Socchiudo gli occhi e vedo mio padre, nelle nostre chiacchierate con Giò piccolo, quando potevo immaginare ancora tutto diverso, il mio mondo carico di promesse e possiblità, quando non avevo capito già troppe cose…

Penso con insofferenza che ho ancora bisogno di aiuto, non mi piace sentire l’aria che respiro in dosi contate, che se mancasse un rifornimento non avrei risorse e potrei solo lasciarmi andare, chiudere gli occhi sperando di non farmi troppo male.

Rivedo quella gita, qualche giorno fa, in cui per la prima volta in assoluto ero io la più forte, che aspettavo, che porgevo la mano per aiutare chi era in difficoltà… Mi sono sentita grande e mi sono chiesta: è così che ci si sente quando si ha il totale controllo della situazione?

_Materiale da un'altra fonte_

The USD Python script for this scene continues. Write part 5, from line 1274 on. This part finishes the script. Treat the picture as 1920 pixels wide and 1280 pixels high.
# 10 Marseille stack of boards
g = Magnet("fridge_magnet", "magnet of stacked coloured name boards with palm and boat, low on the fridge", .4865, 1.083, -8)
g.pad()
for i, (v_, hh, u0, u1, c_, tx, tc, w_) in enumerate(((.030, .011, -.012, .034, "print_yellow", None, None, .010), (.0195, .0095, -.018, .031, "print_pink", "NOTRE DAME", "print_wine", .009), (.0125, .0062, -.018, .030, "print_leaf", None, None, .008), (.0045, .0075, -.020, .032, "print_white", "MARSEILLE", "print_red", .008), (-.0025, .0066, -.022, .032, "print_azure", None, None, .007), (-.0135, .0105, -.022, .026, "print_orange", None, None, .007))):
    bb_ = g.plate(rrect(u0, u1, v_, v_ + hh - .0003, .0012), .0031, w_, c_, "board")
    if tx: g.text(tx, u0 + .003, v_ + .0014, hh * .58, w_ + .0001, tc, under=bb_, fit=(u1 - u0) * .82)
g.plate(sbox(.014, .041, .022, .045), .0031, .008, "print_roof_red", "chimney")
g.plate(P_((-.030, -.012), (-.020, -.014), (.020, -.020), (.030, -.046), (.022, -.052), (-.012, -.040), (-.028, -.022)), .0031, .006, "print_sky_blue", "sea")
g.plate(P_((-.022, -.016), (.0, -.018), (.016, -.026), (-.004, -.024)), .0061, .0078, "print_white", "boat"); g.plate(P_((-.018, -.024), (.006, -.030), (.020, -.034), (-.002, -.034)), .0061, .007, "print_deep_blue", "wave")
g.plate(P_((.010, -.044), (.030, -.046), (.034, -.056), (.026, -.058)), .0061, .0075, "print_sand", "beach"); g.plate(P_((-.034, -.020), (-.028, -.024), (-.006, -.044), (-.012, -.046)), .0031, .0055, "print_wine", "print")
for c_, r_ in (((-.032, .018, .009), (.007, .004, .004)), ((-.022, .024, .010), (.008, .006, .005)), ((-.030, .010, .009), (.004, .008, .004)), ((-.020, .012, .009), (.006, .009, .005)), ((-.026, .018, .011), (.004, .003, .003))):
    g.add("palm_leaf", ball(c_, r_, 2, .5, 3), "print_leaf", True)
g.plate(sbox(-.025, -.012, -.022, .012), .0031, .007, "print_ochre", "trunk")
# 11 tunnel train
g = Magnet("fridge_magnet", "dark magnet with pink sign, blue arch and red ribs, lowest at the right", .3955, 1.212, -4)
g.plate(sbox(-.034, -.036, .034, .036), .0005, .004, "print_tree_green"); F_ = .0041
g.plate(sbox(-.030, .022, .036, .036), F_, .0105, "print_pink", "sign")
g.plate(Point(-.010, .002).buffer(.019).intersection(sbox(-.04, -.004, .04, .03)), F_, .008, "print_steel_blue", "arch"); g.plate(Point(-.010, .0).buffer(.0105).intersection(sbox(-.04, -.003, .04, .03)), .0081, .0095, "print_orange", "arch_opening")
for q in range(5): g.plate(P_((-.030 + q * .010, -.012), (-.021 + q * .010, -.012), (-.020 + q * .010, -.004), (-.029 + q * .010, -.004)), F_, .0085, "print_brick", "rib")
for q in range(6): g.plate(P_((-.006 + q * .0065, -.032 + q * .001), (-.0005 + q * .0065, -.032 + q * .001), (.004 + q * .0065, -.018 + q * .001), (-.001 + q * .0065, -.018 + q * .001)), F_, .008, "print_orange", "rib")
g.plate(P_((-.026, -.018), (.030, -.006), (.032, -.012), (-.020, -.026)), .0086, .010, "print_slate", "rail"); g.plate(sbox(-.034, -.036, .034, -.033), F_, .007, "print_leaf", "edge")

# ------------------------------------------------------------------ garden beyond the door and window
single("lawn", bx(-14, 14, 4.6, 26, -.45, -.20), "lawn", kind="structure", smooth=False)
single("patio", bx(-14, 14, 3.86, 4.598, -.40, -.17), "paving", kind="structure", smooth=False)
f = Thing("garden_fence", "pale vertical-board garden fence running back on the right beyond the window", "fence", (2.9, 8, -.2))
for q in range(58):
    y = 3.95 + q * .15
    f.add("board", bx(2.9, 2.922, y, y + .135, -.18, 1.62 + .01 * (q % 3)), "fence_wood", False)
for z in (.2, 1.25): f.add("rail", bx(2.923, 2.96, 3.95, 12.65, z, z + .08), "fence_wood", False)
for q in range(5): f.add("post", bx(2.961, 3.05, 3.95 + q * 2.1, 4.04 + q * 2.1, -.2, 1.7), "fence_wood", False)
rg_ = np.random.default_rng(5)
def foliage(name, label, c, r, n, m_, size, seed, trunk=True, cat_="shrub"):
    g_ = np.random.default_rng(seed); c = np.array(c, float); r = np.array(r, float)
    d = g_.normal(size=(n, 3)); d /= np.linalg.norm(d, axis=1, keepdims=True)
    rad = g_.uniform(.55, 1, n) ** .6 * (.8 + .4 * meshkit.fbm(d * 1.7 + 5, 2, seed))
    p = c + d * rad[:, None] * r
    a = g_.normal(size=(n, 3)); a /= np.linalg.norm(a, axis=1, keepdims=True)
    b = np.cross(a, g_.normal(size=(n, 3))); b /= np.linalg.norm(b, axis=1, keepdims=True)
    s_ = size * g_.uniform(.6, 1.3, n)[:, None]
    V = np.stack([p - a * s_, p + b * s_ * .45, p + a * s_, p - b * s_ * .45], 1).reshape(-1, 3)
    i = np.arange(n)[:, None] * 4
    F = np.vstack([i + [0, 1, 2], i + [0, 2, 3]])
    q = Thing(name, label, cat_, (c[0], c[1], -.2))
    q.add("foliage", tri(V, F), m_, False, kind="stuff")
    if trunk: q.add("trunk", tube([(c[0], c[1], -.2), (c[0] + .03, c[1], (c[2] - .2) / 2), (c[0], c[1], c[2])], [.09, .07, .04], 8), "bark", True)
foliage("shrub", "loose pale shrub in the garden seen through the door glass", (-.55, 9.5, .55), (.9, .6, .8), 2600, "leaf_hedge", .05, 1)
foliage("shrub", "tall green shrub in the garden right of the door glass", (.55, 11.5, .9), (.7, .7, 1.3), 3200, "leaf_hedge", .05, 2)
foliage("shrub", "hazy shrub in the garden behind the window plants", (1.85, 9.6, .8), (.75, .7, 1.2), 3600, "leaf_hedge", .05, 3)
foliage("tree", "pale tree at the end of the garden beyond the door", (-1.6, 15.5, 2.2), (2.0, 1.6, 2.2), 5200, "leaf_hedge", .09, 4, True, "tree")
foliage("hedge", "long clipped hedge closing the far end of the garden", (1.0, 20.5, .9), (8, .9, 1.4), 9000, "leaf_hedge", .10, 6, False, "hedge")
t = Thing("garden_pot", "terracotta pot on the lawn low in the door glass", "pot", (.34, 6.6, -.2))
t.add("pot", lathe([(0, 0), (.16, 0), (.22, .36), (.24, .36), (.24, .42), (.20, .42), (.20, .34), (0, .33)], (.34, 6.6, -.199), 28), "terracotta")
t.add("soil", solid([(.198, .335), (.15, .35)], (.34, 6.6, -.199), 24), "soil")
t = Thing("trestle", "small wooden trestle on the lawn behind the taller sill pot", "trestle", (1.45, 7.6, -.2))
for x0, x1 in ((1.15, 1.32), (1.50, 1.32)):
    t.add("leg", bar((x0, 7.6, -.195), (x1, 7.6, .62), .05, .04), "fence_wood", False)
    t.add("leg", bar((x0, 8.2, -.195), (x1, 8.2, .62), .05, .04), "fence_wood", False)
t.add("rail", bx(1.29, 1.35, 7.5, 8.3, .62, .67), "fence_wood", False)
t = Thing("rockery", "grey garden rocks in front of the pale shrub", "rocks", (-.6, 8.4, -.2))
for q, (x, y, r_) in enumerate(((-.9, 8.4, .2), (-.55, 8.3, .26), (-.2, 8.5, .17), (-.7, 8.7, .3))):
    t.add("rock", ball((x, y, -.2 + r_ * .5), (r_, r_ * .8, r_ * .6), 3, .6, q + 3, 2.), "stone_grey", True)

E il giorno dopo, camminando al mio ritmo, mi sono resa conto che è arrivato quel momento in cui la persona che per anni è stata aggrappata alla mia mano, che ho accompagnato, aspettato e rassicurato, oggi, che ha le spalle forti, non è detto che si volti a guardare se ho bisogno di lui, perché il suo sguardo è fisso in avanti, con energia e determinazione. Ed è una bellissima sensazione, pensare che sia tanto forte, nonostante tutto.

Vorrei che le cicale interrompessero questo flusso, sentire il corpo sempre più leggero, fluttuare morbidamente e sentire la speranza avvolgermi, caricarmi, trasportami. Incrociare quello sguardo, magari. Per cercare un altro viaggio. Il mio viaggio un po’ più perfetto.